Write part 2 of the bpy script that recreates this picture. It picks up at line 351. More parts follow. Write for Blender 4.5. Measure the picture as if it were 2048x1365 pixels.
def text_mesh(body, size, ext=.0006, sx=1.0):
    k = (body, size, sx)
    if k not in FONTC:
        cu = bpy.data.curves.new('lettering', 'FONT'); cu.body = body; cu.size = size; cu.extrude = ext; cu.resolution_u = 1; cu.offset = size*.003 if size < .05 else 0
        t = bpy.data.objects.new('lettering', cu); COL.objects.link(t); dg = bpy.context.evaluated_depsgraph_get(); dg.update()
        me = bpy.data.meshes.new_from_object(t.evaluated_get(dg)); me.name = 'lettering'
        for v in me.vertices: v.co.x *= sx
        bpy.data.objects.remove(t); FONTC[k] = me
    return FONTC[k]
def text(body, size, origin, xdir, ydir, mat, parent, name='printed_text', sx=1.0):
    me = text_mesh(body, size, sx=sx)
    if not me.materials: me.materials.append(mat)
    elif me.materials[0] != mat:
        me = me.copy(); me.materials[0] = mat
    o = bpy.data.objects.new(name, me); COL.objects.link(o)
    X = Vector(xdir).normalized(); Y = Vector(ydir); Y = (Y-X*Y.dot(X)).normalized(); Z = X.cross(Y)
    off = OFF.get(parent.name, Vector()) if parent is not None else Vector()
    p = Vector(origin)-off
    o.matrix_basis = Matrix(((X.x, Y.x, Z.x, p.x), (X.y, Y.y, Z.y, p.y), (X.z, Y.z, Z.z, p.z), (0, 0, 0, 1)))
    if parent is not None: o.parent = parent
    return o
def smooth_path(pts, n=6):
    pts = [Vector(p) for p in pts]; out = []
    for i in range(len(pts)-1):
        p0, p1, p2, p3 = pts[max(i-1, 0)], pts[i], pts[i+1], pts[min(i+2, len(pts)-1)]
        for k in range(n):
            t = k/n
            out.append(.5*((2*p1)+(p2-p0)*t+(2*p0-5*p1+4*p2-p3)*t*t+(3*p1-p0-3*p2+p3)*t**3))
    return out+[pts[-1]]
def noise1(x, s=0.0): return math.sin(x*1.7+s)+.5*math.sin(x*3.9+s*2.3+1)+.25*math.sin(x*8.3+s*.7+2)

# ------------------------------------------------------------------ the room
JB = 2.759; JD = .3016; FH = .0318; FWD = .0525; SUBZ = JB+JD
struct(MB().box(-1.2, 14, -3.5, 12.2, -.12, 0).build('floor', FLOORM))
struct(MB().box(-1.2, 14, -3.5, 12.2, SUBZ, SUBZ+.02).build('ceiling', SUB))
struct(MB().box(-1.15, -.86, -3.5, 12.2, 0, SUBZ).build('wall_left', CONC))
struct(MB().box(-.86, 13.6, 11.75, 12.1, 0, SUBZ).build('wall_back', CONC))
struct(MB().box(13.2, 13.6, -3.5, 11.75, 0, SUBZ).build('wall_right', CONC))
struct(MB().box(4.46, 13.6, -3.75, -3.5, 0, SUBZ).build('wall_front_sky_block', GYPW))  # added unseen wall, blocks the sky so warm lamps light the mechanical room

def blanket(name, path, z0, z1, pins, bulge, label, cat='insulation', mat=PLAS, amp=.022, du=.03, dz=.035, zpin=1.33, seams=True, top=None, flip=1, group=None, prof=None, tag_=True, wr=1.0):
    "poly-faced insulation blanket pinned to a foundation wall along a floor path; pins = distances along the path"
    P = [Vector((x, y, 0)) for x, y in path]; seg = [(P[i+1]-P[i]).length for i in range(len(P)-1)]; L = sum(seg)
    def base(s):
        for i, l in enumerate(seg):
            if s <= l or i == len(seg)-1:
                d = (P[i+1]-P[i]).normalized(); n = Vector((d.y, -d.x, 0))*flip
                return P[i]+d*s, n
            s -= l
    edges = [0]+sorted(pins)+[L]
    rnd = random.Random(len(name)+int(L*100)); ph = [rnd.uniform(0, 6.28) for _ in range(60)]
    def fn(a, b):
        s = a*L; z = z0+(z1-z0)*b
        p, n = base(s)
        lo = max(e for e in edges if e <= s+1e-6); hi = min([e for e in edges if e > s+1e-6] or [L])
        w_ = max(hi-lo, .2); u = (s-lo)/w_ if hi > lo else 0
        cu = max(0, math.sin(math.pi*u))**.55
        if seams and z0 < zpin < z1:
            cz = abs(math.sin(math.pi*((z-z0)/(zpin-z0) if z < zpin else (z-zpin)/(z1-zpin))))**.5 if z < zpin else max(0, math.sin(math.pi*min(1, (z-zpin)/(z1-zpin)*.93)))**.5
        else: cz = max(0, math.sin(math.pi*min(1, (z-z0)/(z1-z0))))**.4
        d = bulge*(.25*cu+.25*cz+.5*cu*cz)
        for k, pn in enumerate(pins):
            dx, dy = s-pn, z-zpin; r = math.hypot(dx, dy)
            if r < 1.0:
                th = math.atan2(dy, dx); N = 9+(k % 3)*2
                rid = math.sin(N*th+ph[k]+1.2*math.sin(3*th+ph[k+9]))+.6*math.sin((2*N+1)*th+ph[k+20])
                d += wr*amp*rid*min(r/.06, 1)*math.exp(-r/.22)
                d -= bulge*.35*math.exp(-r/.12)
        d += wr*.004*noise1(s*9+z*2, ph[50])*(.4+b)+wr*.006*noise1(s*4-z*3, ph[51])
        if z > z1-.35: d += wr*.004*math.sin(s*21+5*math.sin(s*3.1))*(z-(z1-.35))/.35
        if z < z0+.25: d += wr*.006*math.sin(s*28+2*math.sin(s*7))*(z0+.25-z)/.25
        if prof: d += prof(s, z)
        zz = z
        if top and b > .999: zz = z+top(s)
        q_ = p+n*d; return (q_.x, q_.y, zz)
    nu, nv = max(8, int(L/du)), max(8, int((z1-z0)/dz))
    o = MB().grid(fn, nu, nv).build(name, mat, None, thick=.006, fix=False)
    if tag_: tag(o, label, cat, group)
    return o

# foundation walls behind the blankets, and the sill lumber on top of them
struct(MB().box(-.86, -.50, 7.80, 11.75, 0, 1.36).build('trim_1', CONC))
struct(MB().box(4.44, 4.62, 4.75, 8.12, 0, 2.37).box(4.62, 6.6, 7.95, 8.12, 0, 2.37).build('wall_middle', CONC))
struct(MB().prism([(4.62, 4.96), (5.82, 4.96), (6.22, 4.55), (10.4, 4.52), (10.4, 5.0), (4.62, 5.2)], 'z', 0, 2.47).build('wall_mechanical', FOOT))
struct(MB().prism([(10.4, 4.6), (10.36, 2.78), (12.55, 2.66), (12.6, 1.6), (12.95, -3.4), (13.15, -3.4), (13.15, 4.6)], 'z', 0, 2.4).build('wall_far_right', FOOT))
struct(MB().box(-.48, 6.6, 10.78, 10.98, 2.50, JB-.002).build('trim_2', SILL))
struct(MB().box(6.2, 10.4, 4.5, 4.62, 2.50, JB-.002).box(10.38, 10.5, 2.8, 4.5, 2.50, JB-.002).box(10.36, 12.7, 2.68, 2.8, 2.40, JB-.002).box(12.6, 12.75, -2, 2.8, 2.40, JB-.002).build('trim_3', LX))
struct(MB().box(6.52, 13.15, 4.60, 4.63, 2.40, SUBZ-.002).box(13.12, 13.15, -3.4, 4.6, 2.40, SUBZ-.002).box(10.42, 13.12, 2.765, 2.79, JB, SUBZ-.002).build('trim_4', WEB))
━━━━
Copy all of the material word for word.

### [REPLY TO THE TASK]
Write part 2 of the bpy script that recreates this picture. It picks up at line 351. More parts follow. Write for Blender 4.5. Measure the picture as if it were 2048x1365 pixels.
def text_mesh(body, size, ext=.0006, sx=1.0):
    k = (body, size, sx)
    if k not in FONTC:
        cu = bpy.data.curves.new('lettering', 'FONT'); cu.body = body; cu.size = size; cu.extrude = ext; cu.resolution_u = 1; cu.offset = size*.003 if size < .05 else 0
        t = bpy.data.objects.new('lettering', cu); COL.objects.link(t); dg = bpy.context.evaluated_depsgraph_get(); dg.update()
        me = bpy.data.meshes.new_from_object(t.evaluated_get(dg)); me.name = 'lettering'
        for v in me.vertices: v.co.x *= sx
        bpy.data.objects.remove(t); FONTC[k] = me
    return FONTC[k]
def text(body, size, origin, xdir, ydir, mat, parent, name='printed_text', sx=1.0):
    me = text_mesh(body, size, sx=sx)
    if not me.materials: me.materials.append(mat)
    elif me.materials[0] != mat:
        me = me.copy(); me.materials[0] = mat
    o = bpy.data.objects.new(name, me); COL.objects.link(o)
    X = Vector(xdir).normalized(); Y = Vector(ydir); Y = (Y-X*Y.dot(X)).normalized(); Z = X.cross(Y)
    off = OFF.get(parent.name, Vector()) if parent is not None else Vector()
    p = Vector(origin)-off
    o.matrix_basis = Matrix(((X.x, Y.x, Z.x, p.x), (X.y, Y.y, Z.y, p.y), (X.z, Y.z, Z.z, p.z), (0, 0, 0, 1)))
    if parent is not None: o.parent = parent
    return o
def smooth_path(pts, n=6):
    pts = [Vector(p) for p in pts]; out = []
    for i in range(len(pts)-1):
        p0, p1, p2, p3 = pts[max(i-1, 0)], pts[i], pts[i+1], pts[min(i+2, len(pts)-1)]
        for k in range(n):
            t = k/n
            out.append(.5*((2*p1)+(p2-p0)*t+(2*p0-5*p1+4*p2-p3)*t*t+(3*p1-p0-3*p2+p3)*t**3))
    return out+[pts[-1]]
def noise1(x, s=0.0): return math.sin(x*1.7+s)+.5*math.sin(x*3.9+s*2.3+1)+.25*math.sin(x*8.3+s*.7+2)

# ------------------------------------------------------------------ the room
JB = 2.759; JD = .3016; FH = .0318; FWD = .0525; SUBZ = JB+JD
struct(MB().box(-1.2, 14, -3.5, 12.2, -.12, 0).build('floor', FLOORM))
struct(MB().box(-1.2, 14, -3.5, 12.2, SUBZ, SUBZ+.02).build('ceiling', SUB))
struct(MB().box(-1.15, -.86, -3.5, 12.2, 0, SUBZ).build('wall_left', CONC))
struct(MB().box(-.86, 13.6, 11.75, 12.1, 0, SUBZ).build('wall_back', CONC))
struct(MB().box(13.2, 13.6, -3.5, 11.75, 0, SUBZ).build('wall_right', CONC))
struct(MB().box(4.46, 13.6, -3.75, -3.5, 0, SUBZ).build('wall_front_sky_block', GYPW))  # added unseen wall, blocks the sky so warm lamps light the mechanical room

def blanket(name, path, z0, z1, pins, bulge, label, cat='insulation', mat=PLAS, amp=.022, du=.03, dz=.035, zpin=1.33, seams=True, top=None, flip=1, group=None, prof=None, tag_=True, wr=1.0):
    "poly-faced insulation blanket pinned to a foundation wall along a floor path; pins = distances along the path"
    P = [Vector((x, y, 0)) for x, y in path]; seg = [(P[i+1]-P[i]).length for i in range(len(P)-1)]; L = sum(seg)
    def base(s):
        for i, l in enumerate(seg):
            if s <= l or i == len(seg)-1:
                d = (P[i+1]-P[i]).normalized(); n = Vector((d.y, -d.x, 0))*flip
                return P[i]+d*s, n
            s -= l
    edges = [0]+sorted(pins)+[L]
    rnd = random.Random(len(name)+int(L*100)); ph = [rnd.uniform(0, 6.28) for _ in range(60)]
    def fn(a, b):
        s = a*L; z = z0+(z1-z0)*b
        p, n = base(s)
        lo = max(e for e in edges if e <= s+1e-6); hi = min([e for e in edges if e > s+1e-6] or [L])
        w_ = max(hi-lo, .2); u = (s-lo)/w_ if hi > lo else 0
        cu = max(0, math.sin(math.pi*u))**.55
        if seams and z0 < zpin < z1:
            cz = abs(math.sin(math.pi*((z-z0)/(zpin-z0) if z < zpin else (z-zpin)/(z1-zpin))))**.5 if z < zpin else max(0, math.sin(math.pi*min(1, (z-zpin)/(z1-zpin)*.93)))**.5
        else: cz = max(0, math.sin(math.pi*min(1, (z-z0)/(z1-z0))))**.4
        d = bulge*(.25*cu+.25*cz+.5*cu*cz)
        for k, pn in enumerate(pins):
            dx, dy = s-pn, z-zpin; r = math.hypot(dx, dy)
            if r < 1.0:
                th = math.atan2(dy, dx); N = 9+(k % 3)*2
                rid = math.sin(N*th+ph[k]+1.2*math.sin(3*th+ph[k+9]))+.6*math.sin((2*N+1)*th+ph[k+20])
                d += wr*amp*rid*min(r/.06, 1)*math.exp(-r/.22)
                d -= bulge*.35*math.exp(-r/.12)
        d += wr*.004*noise1(s*9+z*2, ph[50])*(.4+b)+wr*.006*noise1(s*4-z*3, ph[51])
        if z > z1-.35: d += wr*.004*math.sin(s*21+5*math.sin(s*3.1))*(z-(z1-.35))/.35
        if z < z0+.25: d += wr*.006*math.sin(s*28+2*math.sin(s*7))*(z0+.25-z)/.25
        if prof: d += prof(s, z)
        zz = z
        if top and b > .999: zz = z+top(s)
        q_ = p+n*d; return (q_.x, q_.y, zz)
    nu, nv = max(8, int(L/du)), max(8, int((z1-z0)/dz))
    o = MB().grid(fn, nu, nv).build(name, mat, None, thick=.006, fix=False)
    if tag_: tag(o, label, cat, group)
    return o

# foundation walls behind the blankets, and the sill lumber on top of them
struct(MB().box(-.86, -.50, 7.80, 11.75, 0, 1.36).build('trim_1', CONC))
struct(MB().box(4.44, 4.62, 4.75, 8.12, 0, 2.37).box(4.62, 6.6, 7.95, 8.12, 0, 2.37).build('wall_middle', CONC))
struct(MB().prism([(4.62, 4.96), (5.82, 4.96), (6.22, 4.55), (10.4, 4.52), (10.4, 5.0), (4.62, 5.2)], 'z', 0, 2.47).build('wall_mechanical', FOOT))
struct(MB().prism([(10.4, 4.6), (10.36, 2.78), (12.55, 2.66), (12.6, 1.6), (12.95, -3.4), (13.15, -3.4), (13.15, 4.6)], 'z', 0, 2.4).build('wall_far_right', FOOT))
struct(MB().box(-.48, 6.6, 10.78, 10.98, 2.50, JB-.002).build('trim_2', SILL))
struct(MB().box(6.2, 10.4, 4.5, 4.62, 2.50, JB-.002).box(10.38, 10.5, 2.8, 4.5, 2.50, JB-.002).box(10.36, 12.7, 2.68, 2.8, 2.40, JB-.002).box(12.6, 12.75, -2, 2.8, 2.40, JB-.002).build('trim_3', LX))
struct(MB().box(6.52, 13.15, 4.60, 4.63, 2.40, SUBZ-.002).box(13.12, 13.15, -3.4, 4.6, 2.40, SUBZ-.002).box(10.42, 13.12, 2.765, 2.79, JB, SUBZ-.002).build('trim_4', WEB))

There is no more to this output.